Like millions of other kids in the 60s, space flight fascinated and enthralled me. I bought and assembled models of all of NASA’s spacecraft and used them to do my own simulations while watching similar ones on TV. Out in the attic of the barn behind our house was a cardboard refrigerator box that I had converted into a spaceship that carried me, my sisters, and numerous friends on many a thrilling mission, aborted only by the sound of Mom’s voice calling us to dinner. Like millions of other kids, someday I wanted to go to space.

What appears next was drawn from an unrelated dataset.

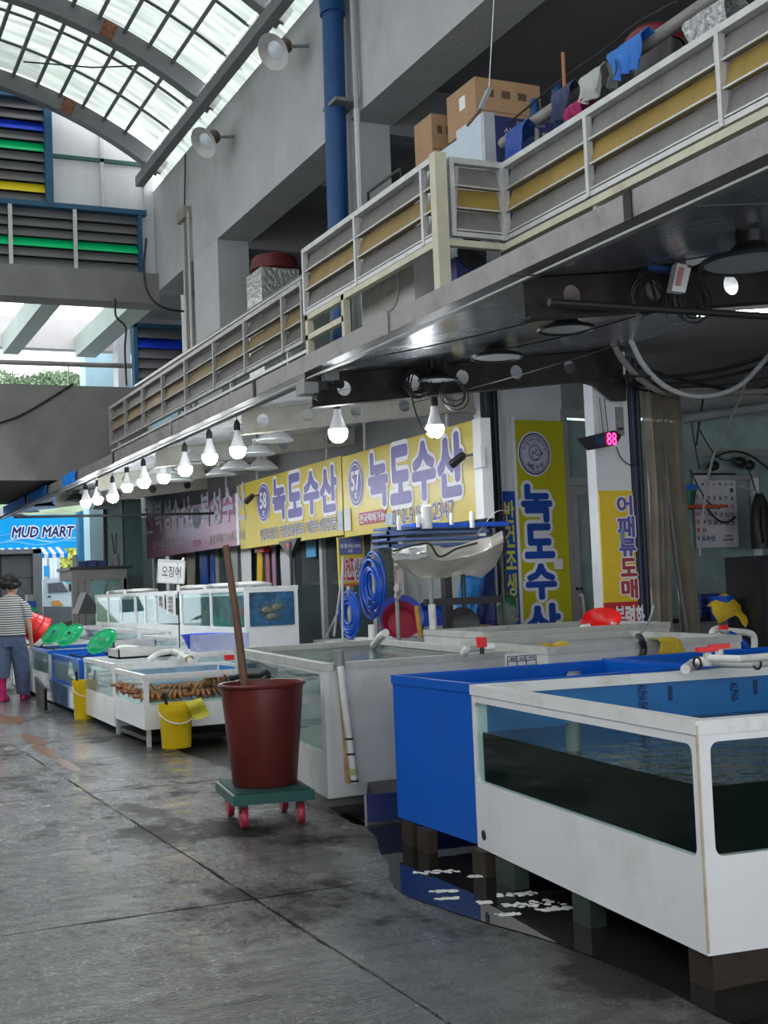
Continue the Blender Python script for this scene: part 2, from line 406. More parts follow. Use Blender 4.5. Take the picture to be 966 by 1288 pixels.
# ================================================================== FLOOR
def floor_mat():
    M = bpy.data.materials.new('wet_concrete_floor'); M.use_nodes = True; nt = M.node_tree; n = nt.nodes; l = nt.links; b = n['Principled BSDF']
    ge = n.new('ShaderNodeNewGeometry'); src = ge.outputs['Position']
    def noi(sc, det=6, ro=.6, st=None):
        s_ = src
        if st:
            mp = n.new('ShaderNodeMapping'); mp.inputs['Scale'].default_value = st; l.new(src, mp.inputs['Vector']); s_ = mp.outputs['Vector']
        o = n.new('ShaderNodeTexNoise'); o.inputs['Scale'].default_value = sc; o.inputs['Detail'].default_value = det; o.inputs['Roughness'].default_value = ro
        l.new(s_, o.inputs['Vector']); return o.outputs['Fac']
    def mr(v, a, b_, c, d):
        o = n.new('ShaderNodeMapRange'); o.inputs[1].default_value = a; o.inputs[2].default_value = b_; o.inputs[3].default_value = c; o.inputs[4].default_value = d
        l.new(v, o.inputs[0]); return o.outputs[0]
    def math_(op, a, b_):
        o = n.new('ShaderNodeMath'); o.operation = op
        for i, q in enumerate((a, b_)):
            if isinstance(q, (int, float)): o.inputs[i].default_value = q
            else: l.new(q, o.inputs[i])
        return o.outputs[0]
    rp = n.new('ShaderNodeValToRGB'); e = rp.color_ramp.elements
    e[0].position = .36; e[0].color = (.014, .012, .010, 1); e[1].position = .66; e[1].color = (.075, .067, .058, 1)
    l.new(noi(1.3, 9, .72), rp.inputs['Fac'])
    stain = mr(noi(.75, 9, .74, (1, .6, 1)), .49, .58, 0, 1)
    mxc = n.new('ShaderNodeMix'); mxc.data_type = 'RGBA'; l.new(stain, mxc.inputs['Factor']); l.new(rp.outputs['Color'], mxc.inputs['A']); mxc.inputs['B'].default_value = (.016, .015, .012, 1)
    l.new(mxc.outputs['Result'], b.inputs['Base Color'])
    l.new(mr(stain, 0, 1, .8, .12), b.inputs['Specular IOR Level'])
    # standing-water patches, drawn out along the market
    wet = mr(noi(.9, 5, .6, (1.0, .55, 1)), .44, .58, 0, 1)
    dry = mr(stain, 0, 1, 0, .32)
    rough = math_('ADD', math_('ADD', math_('MULTIPLY', mr(noi(14, 4), .3, .7, .10, .24), math_('SUBTRACT', 1.12, wet)), .07), dry)
    l.new(rough, b.inputs['Roughness'])
    fine = noi(52, 3, .6, (.7, 1.3, 1)); mid = noi(5, 5, .62, (.55, 2.4, 1)); grit = noi(190, 2, .5)
    h = math_('ADD', math_('ADD', math_('MULTIPLY', fine, math_('SUBTRACT', 1.7, math_('MULTIPLY', wet, 1.0))), math_('MULTIPLY', grit, .5)), math_('MULTIPLY', mid, .8))
    bp = n.new('ShaderNodeBump'); bp.inputs['Strength'].default_value = .6; bp.inputs['Distance'].default_value = .016
    l.new(h, bp.inputs['Height']); l.new(bp.outputs['Normal'], b.inputs['Normal'])
    b.inputs['IOR'].default_value = 1.5
    b.inputs['Coat IOR'].default_value = 1.85; b.inputs['Coat Roughness'].default_value = .12
    l.new(math_('MULTIPLY', mr(stain, 0, 1, 1.0, .0), mr(noi(4.5, 8, .75, (.6, 1.8, 1)), .38, .60, .25, 1.0)), b.inputs['Coat Weight']); l.new(bp.outputs['Normal'], b.inputs['Coat Normal'])
    return M
FM = floor_mat()
damp = mat('damp_drain_bed', (.045, .04, .035), .25, var=.35, vscale=7, bump=.3)
floor = MB().box((-9, -3, -.14), (14, 60, -.05)).build('floor', damp, org=(0, 0, -.05)); struct(floor)
def jag(a, b, n_, amp, sd):
    rr = random.Random(sd); a, b = V3(a), V3(b); t = (b-a).normalized(); nn = V3((-t.y, t.x, 0)); out = []
    for i in range(n_):
        out.append(a.lerp(b, i/n_)+(nn*rr.uniform(-amp, amp) if i else V3((0, 0, 0))))
    return out
def slab(x0, x1, x1b, y0, y1, sd, amp=.006, edge=.006):
    g = .0035
    c = [(x0+g, y0+g, 0), (x1-g, y0+g, 0), (x1b-g, y1-g, 0), (x0+g, y1-g, 0)]
    poly = jag(c[0], c[1], 16, amp, sd)+jag(c[1], c[2], 28, edge, sd+1)+jag(c[2], c[3], 16, amp, sd+2)+jag(c[3], c[0], 20, amp, sd+3)
    n_ = len(poly); mb = MB(); ctr = sum(poly, V3((0, 0, 0)))/n_
    top = [ctr+(p-ctr)*.996 for p in poly]
    mb.v = [tuple(p) for p in top]+[(p.x, p.y, -.008) for p in poly]+[(p.x, p.y, -.06) for p in poly]
    mb.f = [tuple(range(n_))]+[(i, (i+1) % n_, n_+(i+1) % n_, n_+i) for i in range(n_)]+[(n_+i, n_+(i+1) % n_, 2*n_+(i+1) % n_, 2*n_+i) for i in range(n_)]
    return mb.build('concrete_slab', FM, floor)
ys = [-2.5, 1.7, 5.25, 8.7, 12.1, 15.5, 18.9, 22.3, 27, 34, 44]
def lipx(y): return 2.47 if y < 3 else (2.47+(y-3)*.11 if y < 6.5 else 2.88)
k = 0
for i in range(len(ys)-1):
    y0, y1 = ys[i], ys[i+1]
    for x0, x1 in ((-8.5, -5), (-5, -1.6), (-1.6, 1.74)):
        slab(x0, x1, x1, y0, y1, 10*k); k += 1
    if i < 6: slab(1.74, lipx(y0), lipx(y1), y0, y1, 10*k, edge=.035); k += 1
    else: slab(1.74, 13, 13, y0, y1, 10*k); k += 1
# broken crust along the drain edge
mb = MB(); rr = random.Random(5)
for i in range(46):
    y = 3.05+rr.random()*3.6; x = lipx(y)+rr.uniform(-.03, .09)
    pts = [(x+rr.uniform(.02, .07)*math.cos(a)*(1+.4*rr.random()), y+rr.uniform(.03, .11)*math.sin(a), rr.uniform(-.01, .004)) for a in [q*math.pi/3 for q in range(6)]]
    mb.prism([(p[0], p[1], -.05) for p in pts], (0, 0, rr.uniform(.035, .052)))
tag(mb.build('broken_concrete_crust', FM, org=(2.5, 4.6, -.05)), 'broken crust of concrete crumbs along the puddle edge below the white front tank', 'rubble', kind='stuff')
wm_ = mat('puddle_water', (.012, .011, .010), .02, var=.3, vscale=2, bump=.05, bscale=3, ior=1.33, spec=.6)
pud = MB(); gx, gy = 10, 40
pl = [(lipx(y)-.34*math.exp(-((y-5.0)/.95)**2)-.03+.05*noise.noise(V3((y*2.1, 0, 0))), y, .0015) for y in [2.4+q*.1 for q in range(52)]]
pud.prism([p for p in pl]+[(13, 7.5, .0015), (13, 2.4, .0015)], (0, 0, .0025))
tag(pud.build('drain_puddle', wm_, org=(4, 5, 0)), 'dark sheet of standing water under and beside the big front tanks', 'puddle', kind='stuff')
# foam scum on the puddle
foam = mat('dirty_white_foam', (.62, .62, .58), .8, var=.15, bump=.5, bscale=60)
FO = [(548, 1097, .12, .035), (560, 1121, .06, .02), (563, 1130, .05, .015), (602, 1102, .05, .02), (610, 1135, .03, .02), (650, 1125, .10, .03), (668, 1137, .14, .045), (700, 1143, .09, .03), (640, 1150, .05, .018), (607, 1060+40, .05, .02)]
for i, (x, y, a, b_) in enumerate(FO[:9]):
    p = onZ(x, y, .004); rr = random.Random(i); mb = MB()
    for q in range(44):
        t = q/43-.5; wv_ = math.sin(q*.55+i)*b_*.7
        mb.ball((p.x+t*a*1.5+rr.uniform(-.006, .006), p.y-t*a*.45+wv_+rr.uniform(-.4, .4)*b_, .0042), rr.uniform(.004, .011), 6, 4, (1.5, 1.2, .3), .3)
    o = mb.build('foam_patch', foam, smooth=True)
    o['kind'] = 'stuff'
    tag(o, ['curled foam streak on the blue reflection, farthest from the white tank', 'small foam crumb below the curled foam streak', 'lowest tiny foam crumb on the blue reflection', 'foam rim around the dark block at the corner of the white front tank', 'foam crumb over the mirrored tank hole', 'foam patch right of the second support block', 'widest foam patch under the front tank', 'foam patch under the tank nearest the middle block', 'small foam streak where the puddle meets the crust'][i], 'foam', 'foam patches on the puddle')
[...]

But my dreams of being both a fighter pilot and an astronaut were crushed by an eye exam in fourth grade – unable to read the teacher’s chalk writing on the blackboard 15 feet away, I knew right away I’d never qualify to be either. It didn’t lessen my interest or desire one bit, but it did change my reality. I’ve said for decades that the one regret I have about my mortality is that I’ll never have the opportunity to fly through outer space to “seek out new worlds and new civilizations” or more mundanely to simply wave at an orbiting satellite on my way past it. It’s something I’ve always wanted to do that won’t ever happen.
So, as I watched on Tuesday I was totally envious of billionaire Bezos and his three passengers blasting off in Blue Origin as I sat and watched, wholly incapable of following. It’s just not fair – I wanted the experience as much as any of them. With Bezos, Richard Branson, and soon Elon Musk, space has become the new playground of the filthy rich. I didn’t watch Branson’s flight, didn’t intend to watch Bezos’s flight, and won’t watch Musk’s.
The reason is simple – I’m sorely afflicted by Shakespeare’s green-ey’d monster. In this, I am completely derelict in adhering to the Tenth Commandment, for in truth I totally, completely, 100 percent covet my neighbor’s rocket ship. Unless Marshall and Jodi Helmberger give me one super-sized Christmas bonus, I’ll never be able to afford to buy a multi-million dollar ticket into space in my lifetime. Unlike the inclusiveness of the future portrayed in the numerous iterations of Star Trek, commercialization has for the time being turned space into yet another realm of the haves and have-nots. So, Mr. Bezos, a fast phooey on you and your billions and the nanny-nanny-boo-boo of a ride on your Blue Origin rocket ship. It’s of little solace that it was named New Shepard in honor of astronaut Alan Shepard, the first American in space. That Mercury flight opened a dream every American kid could aspire to. This one did not.
Whew, glad to get those sour grapes off my chest so that I can return to fully reveling in my life here on terra firma in the North Country. For I am quite content with my station in life in the early years of my seventh decade on the planet, with a better job, house, truck, camera and cat than I need or deserve, living in beautiful country among terrific people. I find it more than OK that station is firmly planted on the ground instead of circling the globe high above. Possibilities realized are ever so much better than dreams never achieved.